Partager et transmettre
Le changement climatique la préoccupe également. Comment va-t-on gérer un jardin dans les 50 prochaines années ? Les arbres se fatiguent à puiser des réserves d’eau qui font de plus en plus défaut. « La fragilité du jardin m’inquiète. Les sources à Kerdalo ne donnent plus toute l’année et j’observe la sécheresse ailleurs en Bretagne. Demain, la gestion de l’eau sera cruciale. » La fontaine Saint-Fiacre, dédiée au saint patron des jardiniers, pourrait-elle s’assécher de manière récurrente ? En attendant de trouver la relève, susceptible d’adapter le jardin à un tel bouleversement à venir, Isabelle accueille de nombreux jeunes issus d’écoles d’horticulture. Et aussi des tout-petits de l’école maternelle de Plougrescant, toute l’année et à chaque saison. Une manière de les sensibiliser à l’environnement, à la beauté de la floraison et de la fanaison, ainsi que de leur transmettre le goût des voyages et des rencontres.
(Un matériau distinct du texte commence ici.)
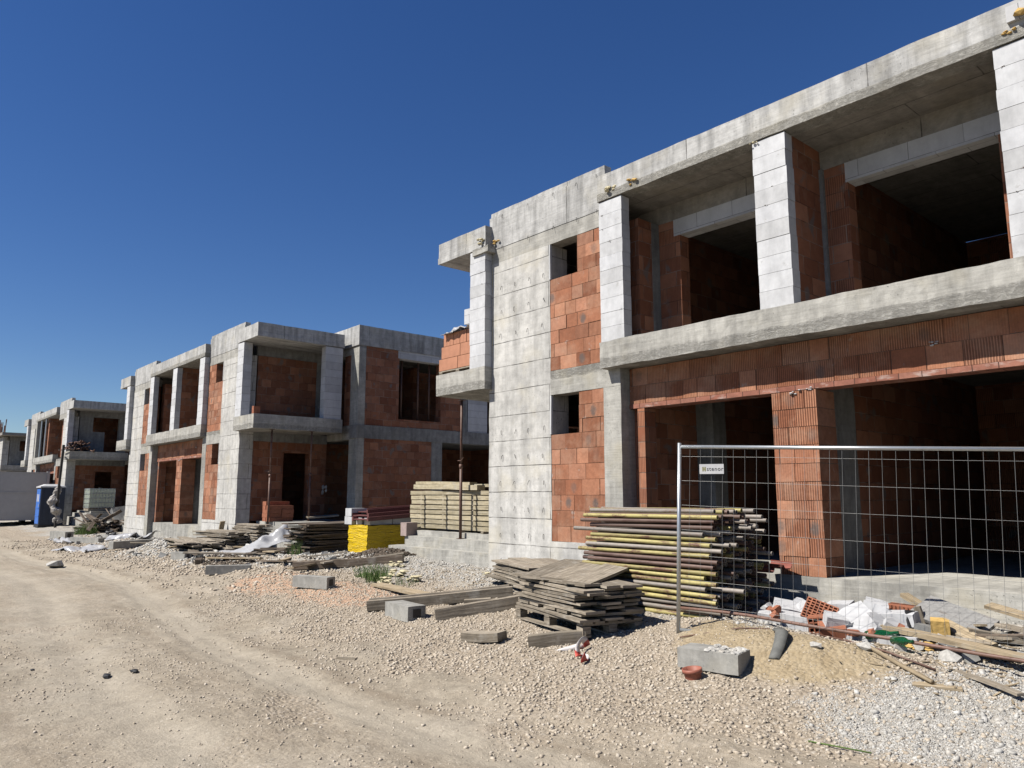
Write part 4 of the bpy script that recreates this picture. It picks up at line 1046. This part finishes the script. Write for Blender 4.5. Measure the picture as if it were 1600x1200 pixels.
# metal sheet and planks at the right
me_ = board_mesh('sheet_panel', .66, .36, .035, M['darkwood'], 71, .012)
M['sheet'] = paintedsteel('weathered_grey_panel', (.24, .235, .225), (.12, .09, .07), .55); me_.materials.clear(); me_.materials.append(M['sheet'])
tag(place(me_, 'sheet_panel', (-2.82, 7.95, hz(-2.9, 8.0) + .14), (R(24), R(13), R(-14))), 'tilted dark grey formwork panel on rubble before the garage slab', 'panel')
for i, (x, y, dz, L, w, t, rx, ry, rz, mt, lab) in enumerate([
    (-2.45, 7.18, .10, 1.9, .13, .04, 0, 3, -12, 'plank', 'long pale plank running to the right edge in front of the rubble'),
    (-3.05, 8.15, .12, .75, .10, .04, 0, 22, -22, 'plank', 'pale lath leaning on the slab behind the grey panel'),
    (-2.62, 7.62, .10, .6, .14, .035, 12, 12, -30, 'plank', 'short pale plank lying under the yellow foam block'),
    (-1.95, 8.0, .16, 1.3, .12, .03, 10, 9, -14, 'plank', 'narrow plank to the right of the grey panel, upper of two'),
    (-1.9, 7.75, .12, 1.1, .16, .03, -6, 5, -20, 'oldwood', 'grey plank to the right of the grey panel, lower of two'),
    (-2.3, 7.85, .05, .7, .1, .05, 0, 10, 30, 'oldwood', 'grey timber offcut half buried in front of the garage slab'),
    (-3.05, 7.85, .12, .28, .06, .06, 0, 75, 10, 'oldwood', 'short timber stub standing against the left end of the grey panel'),
    (-2.1, 7.3, .06, .9, .11, .025, 4, 2, -6, 'oldwood', 'weathered lath lying between rubble and the long pale plank'),
    (-2.2, 6.62, .03, .8, .06, .02, 0, 2, -32, 'oldwood', 'grey lath on the pale gravel at the right edge')]):
    tag(place(board_mesh('plank', L, w, t, M[mt], 110 + i), 'plank', on(x, y, dz), (R(rx), R(ry), R(rz))), lab, 'plank')
mb = frag(91, .15, .12, .2, .2); tag(place(mb.mesh('foam_block', M['foam']), 'foam_block', on(-2.78, 7.55, .12), (R(10), 0, R(20))), 'yellow foam block in front of the tilted grey panel', 'foam')
tag(place(frag(92, .14, .12, .14, .2).mesh('grey_offcut', M['grey']), 'grey_offcut', on(-2.93, 7.55, .10), (0, R(8), R(12))), 'grey block offcut left of the yellow foam block', 'block')
for i, (x, y, r, lab) in enumerate(((-2.85, 7.2, .10, 'flat yellow foam lump beside the long pale plank'), (-12.05, 7.72, .16, 'pale foam lump at the foot of the landing, farthest of the group'),
                          (-11.1, 7.15, .2, 'long pale foam lump in the debris, between grass and landing'), (-10.8, 6.7, .17, 'knobbly pale foam lump beside the flat pale plank'),
                          (-10.4, 7.0, .15, 'pale foam lump nearest the long timbers'), (-9.7, 7.9, .08, 'tiny pale foam lump near the wall foot'))):
    o = lump(14, r, 30 + i, .3).build('foam_lump', M['foam2' if i else 'foam'], None, (0, 0, 0)); o.location = on(x, y, .05); tag(o, lab, 'foam')
for i, (x, y, s_, mt, lab) in enumerate(((-8.25, 2.05, .06, 'black', 'dark lump on the dirt road, left of a pair'), (-8.15, 2.27, .055, 'black', 'dark lump on the dirt road, right of a pair'), (-21.8, 4.05, .3, 'chip', 'pale flat stone alone on the road edge'),
                                   (-3.38, 6.42, .06, 'chip', 'grey pebble alone on the sand heap'), (-3.05, 6.66, .09, 'chip', 'grey stone at the end of the pale stick'), (-2.5, 6.95, .12, 'chip', 'pale stone under the long rusty pipe'), (-8.95, 1.55, .03, 'black', 'small dark clod on the road, left of the pair'))):
    q = random.Random(i); v, f = ico(); mb = MB(); mb.v = [Vector((p[0] * s_, p[1] * s_ * .7, p[2] * s_ * .45)) + nz(p, 1.5, i) * s_ * .3 for p in v]
    mb.f = [tuple(int(c_) for c_ in t) for t in f]; mb.uv = [(0, 0)] * 60
    o = mb.build('stone', M[mt], None, (0, 0, 0)); o.location = on(x, y, s_ * .25); tag(o, lab, 'stone')
for i in range(26):
    x, y = rnd.uniform(-3.0, -1.5), rnd.uniform(6.75, 8.2)
    me_ = frag(200 + i, rnd.uniform(.05, .2), rnd.uniform(.05, .14), rnd.uniform(.03, .09), .3).mesh('plaster_chunk', M[rnd.choice(('grey', 'chip', 'kerb'))])
    tag(place(me_, 'plaster_chunk', on(x, y, rnd.uniform(.0, .04)), (rnd.uniform(-.5, .5), rnd.uniform(-.5, .5), rnd.uniform(0, 6))), 'grey broken plaster chunk in the debris right of the white rubble', 'chunk', 'plaster chunks in the debris')
for i in range(9):
    x, y = rnd.uniform(-2.7, -1.5), rnd.uniform(6.9, 8.1)
    tag(place(board_mesh('lath', rnd.uniform(.3, 1.0), rnd.uniform(.03, .08), .02, M[rnd.choice(('oldwood', 'plank', 'darkwood'))], 300 + i), 'lath', on(x, y, rnd.uniform(.04, .12)), (R(rnd.gauss(0, 8)), R(rnd.gauss(0, 8)), R(rnd.gauss(-20, 30)))), 'thin lath among the debris at the right edge', 'lath', 'laths in the debris')
sp = MB(); q = random.Random(77)
for i in range(420):
    if i < 260: x, y = q.uniform(-13.2, -8.2), q.uniform(6.2, 8.6)
    else: x, y = q.uniform(-3.2, -1.3), q.uniform(6.2, 8.2)
    L_, w_ = q.uniform(.03, .16), q.uniform(.006, .02)
    T_ = Matrix.Translation(on(x, y, .008)) @ Matrix.Rotation(q.uniform(0, 3.14), 4, 'Z') @ Matrix.Rotation(q.gauss(0, .12), 4, 'Y')
    sp.box(-L_ / 2, L_ / 2, -w_ / 2, w_ / 2, -.003, .004, T=T_)
tag(sp.build('wood_splinters', M['plank'], None, (0, 0, 0)), kind='stuff')
q = random.Random(41)
for i in range(22):
    x, y = q.uniform(-25.5, -13.2), q.uniform(6.5, 8.2)
    tag(place(board_mesh('loose_board', q.uniform(.6, 2.0), q.uniform(.08, .2), .03, M[q.choice(('oldwood', 'darkwood', 'oldwood', 'plank'))], 500 + i), 'loose_board', on(x, y, q.uniform(.03, .12)), (R(q.gauss(0, 7)), R(q.gauss(0, 5)), R(q.gauss(5, 35)))), 'loose weathered board strewn on the verge before the second house', 'board', 'loose boards on the verge')
for i in range(40):
    x, y = q.uniform(-32, -14), q.uniform(6.0, 8.2)
    tag(place(frag(600 + i, q.uniform(.1, .32), q.uniform(.1, .25), q.uniform(.06, .16), .3).mesh('rubble_lump', M[q.choice(('kerb', 'grey', 'chip', 'soil'))]), 'rubble_lump', on(x, y, q.uniform(.0, .06)), (q.uniform(-.5, .5), q.uniform(-.5, .5), q.uniform(0, 6))), 'grey rubble lump strewn on the verge before the farther houses', 'rubble', 'rubble lumps on the verge')
# grass tufts
mb = MB(); q = random.Random(9)
def tuft(cx, cy, r, n, h):
    for i in range(n):
        a = q.uniform(0, 6.28); d = r * q.random() ** .6; x, y = cx + d * math.cos(a), cy + d * math.sin(a) * .6; z = hz(x, y) - .01
        l = h * q.uniform(.4, 1.); t = q.uniform(0, 6.28); w = .006; lx, ly = q.uniform(-.5, .5) * l, q.uniform(-.5, .5) * l
        mb.poly([(x - w * math.cos(t), y - w * math.sin(t), z), (x + w * math.cos(t), y + w * math.sin(t), z), (x + lx, y + ly, z + l)])
for c in ((-11.6, 6.95, .45, 420, .16), (-11.1, 6.75, .3, 200, .22), (-12.2, 7.3, .5, 260, .14), (-10.5, 6.9, .3, 90, .14), (-35.5, 7.6, .7, 700, .55), (-24.8, 8.0, .8, 240, .2), (-16.3, 7.75, .2, 60, .5)): tuft(*c)
tag(mb.build('grass', M['leaf'], None, (0, 0, 0)), kind='stuff')
# ------------------------------------------------------------------ things on the landings and balconies
ym = [board_mesh('formwork_timber', 2.75, .12, .082, M['yelwood'], 200 + i, .004) for i in range(4)]
for r_ in range(8):
    for c_ in range(3):
        o = place(rnd.choice(ym), 'formwork_timber', (-12.85 + rnd.uniform(-.04, .04), 9.5 + c_ * .2, 1.075 + r_ * .101), (0, R(rnd.gauss(0, .15)), R(rnd.gauss(0, .3))))
        tag(o, 'yellow formwork timber in the neat stack under the near balcony', 'timber', 'yellow timbers stacked on the near landing')
sp_ = board_mesh('spacer_lath', .7, .05, .018, M['oldwood'], 3)
for r_ in range(1, 8):
    for x in (-13.7, -12.9, -11.9):
        tag(place(sp_, 'spacer_lath', (x, 9.7, 1.075 + r_ * .101 - .0505), (0, 0, R(90))), 'thin spacer lath between layers of the yellow timber stack', 'lath', 'spacer laths in the yellow timber stack')
for i, (x, y, L, z, lab) in enumerate(((-12.95, 9.5, 2.3, 1.90, 'wide yellow plank on top of the timber stack, front one'), (-12.6, 9.75, 2.1, 1.93, 'wide yellow plank on top of the timber stack, rear one'), (-13.2, 9.62, 1.9, 1.985, 'greyish plank lying highest on the timber stack'))):
    tag(place(board_mesh('plank', L, .2, .1 if i == 0 else .06, M['yelwood'], 230 + i), 'plank', (x, y, z), (0, R(1), R(i - 1))), lab, 'plank')
for i, x in enumerate((-13.9, -12.3, -11.6)):
    tag(place(board_mesh('bearer', .7, .08, .05, M['oldwood'], 60 + i), 'bearer', (x, 9.7, 1.008), (0, 0, R(90))), ('timber bearer under the left end of the yellow timbers', 'timber bearer under the middle of the yellow timbers', 'timber bearer under the yellow timbers near the wall')[i], 'timber')
def prop(x, y, z0, z1, label, tilt=0.):
    P = thing('steel_prop', (x, y, z0), label, 'prop')
    h = z1 - z0; zc = h * .52
    MB().tube([(0, 0, .008), (0, 0, zc)], .030, 10).build('outer_tube', M['rust'], P, (0, 0, 0), True)
    MB().tube([(0, 0, zc), (tilt, 0, h - .008)], .024, 10).build('inner_tube', M['rust'], P, (0, 0, 0), True)
    MB().box(-.06, .06, -.06, .06, 0, .008).build('base_plate', M['rust'], P, (0, 0, 0))
    MB().box(tilt - .06, tilt + .06, -.06, .06, h - .008, h).build('head_plate', M['rust'], P, (0, 0, 0))
    mb = MB(); mb.tube([(-.05, -.045, zc + .1), (.05, -.045, zc + .1), (.10, -.02, zc + .16)], .008, 6)
    mb.build('locking_pin', M['rust'], P, (0, 0, 0))
    MB().tube([(0, 0, zc - .05), (0, 0, zc + .03)], .040, 10).build('collar', M['rust'], P, (0, 0, 0), True)
    return P
prop(-12.12, 9.22, .88, 3.634, 'rusty steel prop under the near balcony in front of yellow timbers')
prop(-21.1, 9.15, .876, 3.634, 'rusty steel prop under the second house balcony, nearer the concrete wall')
prop(-21.0, 10.35, .987, 3.634, 'rusty steel prop under the second house balcony, beside its dark doorway')
for i, (y, lab) in enumerate(((13.3, 'grey prop standing left in the second house upper window'), (13.95, 'grey prop standing in the middle of that upper window'), (14.4, 'grey prop standing right in the second house upper window'))):
    o = MB().tube([(-20.75, y, 3.9), (-20.75, y, 6.35)], .035, 8).build('window_prop', M['rust'], None, (0, 0, 0), True); tag(o, lab, 'prop')
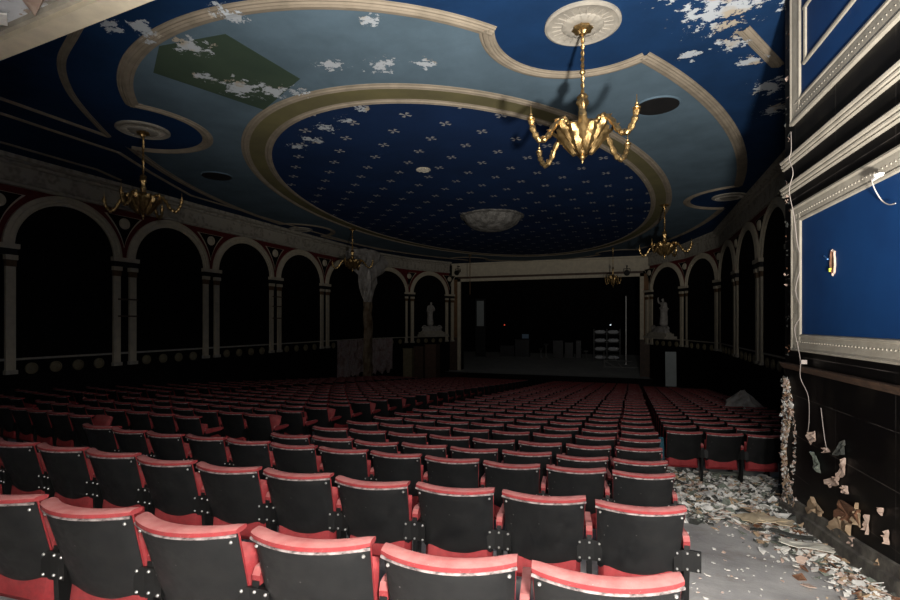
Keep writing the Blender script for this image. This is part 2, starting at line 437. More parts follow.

De Saint-Pétersbourg à la Bretagne
L’histoire de Kerdalo est digne d’un roman. Né prince à Saint-Pétersbourg en 1901, Peter Wolkonsky et sa famille ont fui la révolution bolchevique et trouvé refuge à Paris. La famille des Wolkonsky inspira à Tolstoï l’histoire du prince André Bolkonsky dans Guerre et Paix. Basé à Saint-Cloud, Peter Wolkonsky a parcouru l’Europe, et notamment l’Italie, avec sa mère. « Nos séjours à Naples, qui se prolongeront jusqu’à mon mariage en 1927, ressemblaient un peu à des échappées ensoleillées, loin des livres et des études, uniquement consacrées aux amis, aux parties de pêche, puis à faire de la peinture », écrit-il dans Kerdalo, un jardin d’exception (La Maison Rustique, 1995).
Son amitié avec Charles de Noailles, passionné d’architecture et de jardins, a été déterminante. Les deux hommes se rencontrent par l’entremise d’Hélène de Bonneval, première épouse de Peter, tuée dans un bombardement en 1943. Charles de Noailles, qui présidait la Société des amateurs de jardins, introduit Peter auprès de l’International Dendrology Society. Dans ce cénacle, il noue des relations avec des grands noms, dont Harold Hillier, le pépiniériste le plus connu de Grande-Bretagne, Collingwood Ingram, ornithologue et jardinier, ou encore Lionel Fortescue, créateur du Garden House dans le Devon. Après des années d’apprentissage, Peter Wolkonsky décide de créer son jardin.
À plus de 60 ans, le gentleman jette son dévolu sur la Bretagne, « une région dépaysante et lointaine au début des années 1960 ». Le climat plus doux du département, grâce au Gulf Stream, l’acidité de la terre et la surface des propriétés à vendre, plus vastes que dans le Morbihan, jouent en la faveur des Côtes-d’Armor. Une ferme de 17 hectares, Le Verger, à Trédarzec, séduit Peter Wolkonsky. M. Le Dû, le cultivateur qui part à la retraite et qui lui fait visiter l’endroit, lui assure que « la terre est bonne et qu’il y a toujours de l’eau. » Peter achète le domaine en 1966 avec sa seconde épouse, Mériem Nubar, et transforme la ferme en logis manorial. Les pépinières Hillier ont assuré l’approvisionnement de Kerdalo grâce à la liaison Plymouth-Roscoff en ferry. « Ce que j’ai essayé d’obtenir à Kerdalo pendant plus de 25 ans, c’est un monde clos, à la fois naturel et façonné, comme revisité par une sensibilité et un goût personnels », résume Peter Wolkonsky, décédé en 1997, pour présenter son travail.